Public rejects Trump’s abuses of power
Let’s zoom out for a minute.
Trump has been in power for nearly three months, and he has been aggressively using presidential power on a range of fronts. Congress has bent a knee and other institutions have also been cowed into submission. In the last few weeks, Trump has started to flirt with the idea of directly rejecting direct orders from the Supreme Court. Some would argue he has already done it.
Many observers of the situation are asking what, if anything, might stop Trump. The markets seem to be one factor. Trump backed off the worst of some of his tariff policy when the bond markets started sending worrying signals. But large elements of that policy are still in place and represent a disaster for the U.S. economy. And in many areas of national life, there is no direct feedback mechanism analogous to markets which might force Trump into a reversal.
But there has been one heartening development this week, and that is the public’s fairly uniform rejection of Trump’s abuses of power.
In a Reuters poll, Trump’s approval rating is the lowest of any president ever at this point in the presidency, with the exception of Trump 1.0. And many respondents specifically rejected Trump’s abuses of power. A whopping 83% of adults and 73% of Republicans think that Trump should obey court orders. Majorities also disapprove of his attacks on universities and attempt to take control of cultural institutions.
Unfortunately, these figures don’t force Trump to immediately change course. But they do indicate that the public is leery of his authoritarianism. They are likely to become even more so as the economic costs of his policies become clear. Voters might forgive Trump his vendettas if he was presiding over a strong economy, but they won’t if he craters it. And the public currently disfavors Trump to handle the cost of living by a whopping 21%. He is even underwater of his handling of immigration, his signature issue.
Democrats need to respond to this smartly. For a long time there was a consensus that voters don’t care about democracy and the rule of law in an abstract sense and that it was best for the party to avoid talking about it.
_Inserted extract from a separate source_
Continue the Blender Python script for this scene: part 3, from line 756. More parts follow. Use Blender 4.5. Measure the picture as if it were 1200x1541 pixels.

But when a wannabe dictator is crashing the economy through possibly illegal uses of presidential power, it shouldn’t be hard to make the case that democracy and the rule of law are directly related to kitchen table issues.
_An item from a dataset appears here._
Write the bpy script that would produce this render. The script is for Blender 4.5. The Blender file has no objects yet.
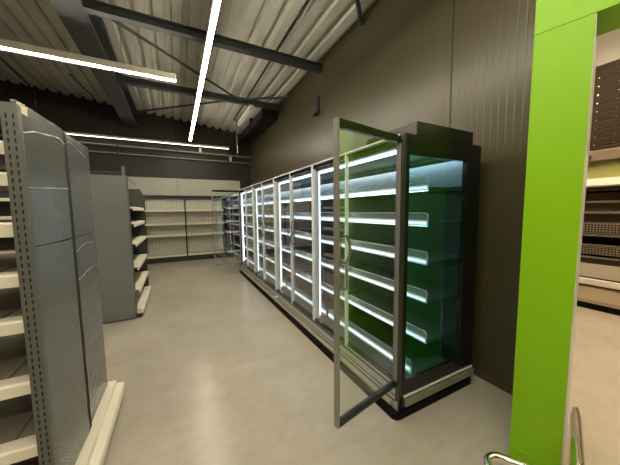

And I predict that’s what the smart messaging from Democrats in the coming months will focus on.
The injunction malfunction
When the president orders something illegal - like, say, when Trump recently tried to end birthright citizenship - and the courts get involved, it usually goes down like this:
President does illegal thing.
Court steps in and issues an injunction, stopping the thing temporarily.
The issue gets fully litigated in court and hopefully ruled to be illegal, and stops.
Step two is really important, because step three can take a long time. Lawyers have to prepare arguments, hearings have to be held, and time for deliberation has to pass. If the president could continue doing the illegal thing while all of that was happening, he could get away with a lot - say, by shipping his political enemies to prisons in El Salvador.
Unfortunately, in a new case before the Supreme Court, the Trump administration is trying to end the practice of nationwide injunctions.